◆ **Task directions**: From the first line of the data below, copy each line up to the one containing "cd.clip_end = 200", and include that line too.

◆ **Recorded information**:
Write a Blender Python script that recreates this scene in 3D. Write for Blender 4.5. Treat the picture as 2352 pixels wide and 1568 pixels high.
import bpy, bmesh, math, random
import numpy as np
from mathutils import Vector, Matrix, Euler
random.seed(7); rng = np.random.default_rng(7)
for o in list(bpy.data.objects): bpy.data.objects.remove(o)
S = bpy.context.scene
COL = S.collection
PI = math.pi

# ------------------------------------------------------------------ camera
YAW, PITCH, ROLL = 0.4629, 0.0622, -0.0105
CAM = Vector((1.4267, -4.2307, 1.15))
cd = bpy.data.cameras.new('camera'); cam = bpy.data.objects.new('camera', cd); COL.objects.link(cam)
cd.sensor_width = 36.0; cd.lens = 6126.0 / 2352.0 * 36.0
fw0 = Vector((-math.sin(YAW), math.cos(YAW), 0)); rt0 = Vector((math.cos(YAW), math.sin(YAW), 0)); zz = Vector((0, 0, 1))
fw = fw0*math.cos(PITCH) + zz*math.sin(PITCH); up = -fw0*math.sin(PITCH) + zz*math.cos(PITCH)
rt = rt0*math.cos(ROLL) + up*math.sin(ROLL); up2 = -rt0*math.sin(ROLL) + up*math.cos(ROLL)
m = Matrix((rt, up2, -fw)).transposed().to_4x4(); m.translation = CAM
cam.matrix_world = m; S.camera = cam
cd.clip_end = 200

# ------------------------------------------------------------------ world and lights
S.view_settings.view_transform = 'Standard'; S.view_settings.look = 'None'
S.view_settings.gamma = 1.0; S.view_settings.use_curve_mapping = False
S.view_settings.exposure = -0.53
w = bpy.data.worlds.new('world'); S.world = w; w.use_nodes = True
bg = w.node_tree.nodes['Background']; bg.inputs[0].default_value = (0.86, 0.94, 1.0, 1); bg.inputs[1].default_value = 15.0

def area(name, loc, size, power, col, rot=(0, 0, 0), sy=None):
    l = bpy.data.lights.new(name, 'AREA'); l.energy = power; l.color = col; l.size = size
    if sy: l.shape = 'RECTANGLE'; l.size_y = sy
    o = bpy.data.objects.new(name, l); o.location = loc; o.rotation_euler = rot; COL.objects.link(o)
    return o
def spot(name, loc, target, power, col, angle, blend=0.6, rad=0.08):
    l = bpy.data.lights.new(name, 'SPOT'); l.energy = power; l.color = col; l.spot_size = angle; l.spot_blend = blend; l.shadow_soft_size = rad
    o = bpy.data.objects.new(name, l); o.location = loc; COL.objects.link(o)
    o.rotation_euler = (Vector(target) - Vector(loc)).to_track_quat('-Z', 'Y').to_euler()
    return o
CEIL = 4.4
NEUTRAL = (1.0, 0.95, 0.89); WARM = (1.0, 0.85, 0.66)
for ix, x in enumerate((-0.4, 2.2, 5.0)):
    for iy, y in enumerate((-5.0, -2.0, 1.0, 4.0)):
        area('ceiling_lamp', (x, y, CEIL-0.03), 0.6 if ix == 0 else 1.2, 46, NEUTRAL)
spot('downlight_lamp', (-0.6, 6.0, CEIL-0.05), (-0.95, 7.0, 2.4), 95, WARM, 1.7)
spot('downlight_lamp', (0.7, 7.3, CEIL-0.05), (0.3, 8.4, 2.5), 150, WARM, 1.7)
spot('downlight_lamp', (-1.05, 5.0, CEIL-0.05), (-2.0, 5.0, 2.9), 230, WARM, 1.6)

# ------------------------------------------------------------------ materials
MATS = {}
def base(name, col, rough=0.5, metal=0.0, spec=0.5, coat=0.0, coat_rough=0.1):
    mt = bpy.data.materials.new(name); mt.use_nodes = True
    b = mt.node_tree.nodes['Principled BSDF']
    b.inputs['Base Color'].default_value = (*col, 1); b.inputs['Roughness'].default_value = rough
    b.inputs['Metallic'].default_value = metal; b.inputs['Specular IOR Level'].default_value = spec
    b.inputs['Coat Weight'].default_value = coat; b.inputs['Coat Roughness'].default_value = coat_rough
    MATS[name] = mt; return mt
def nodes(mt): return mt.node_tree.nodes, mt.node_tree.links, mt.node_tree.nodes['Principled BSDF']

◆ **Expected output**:
Write a Blender Python script that recreates this scene in 3D. Write for Blender 4.5. Treat the picture as 2352 pixels wide and 1568 pixels high.
import bpy, bmesh, math, random
import numpy as np
from mathutils import Vector, Matrix, Euler
random.seed(7); rng = np.random.default_rng(7)
for o in list(bpy.data.objects): bpy.data.objects.remove(o)
S = bpy.context.scene
COL = S.collection
PI = math.pi

# ------------------------------------------------------------------ camera
YAW, PITCH, ROLL = 0.4629, 0.0622, -0.0105
CAM = Vector((1.4267, -4.2307, 1.15))
cd = bpy.data.cameras.new('camera'); cam = bpy.data.objects.new('camera', cd); COL.objects.link(cam)
cd.sensor_width = 36.0; cd.lens = 6126.0 / 2352.0 * 36.0
fw0 = Vector((-math.sin(YAW), math.cos(YAW), 0)); rt0 = Vector((math.cos(YAW), math.sin(YAW), 0)); zz = Vector((0, 0, 1))
fw = fw0*math.cos(PITCH) + zz*math.sin(PITCH); up = -fw0*math.sin(PITCH) + zz*math.cos(PITCH)
rt = rt0*math.cos(ROLL) + up*math.sin(ROLL); up2 = -rt0*math.sin(ROLL) + up*math.cos(ROLL)
m = Matrix((rt, up2, -fw)).transposed().to_4x4(); m.translation = CAM
cam.matrix_world = m; S.camera = cam
cd.clip_end = 200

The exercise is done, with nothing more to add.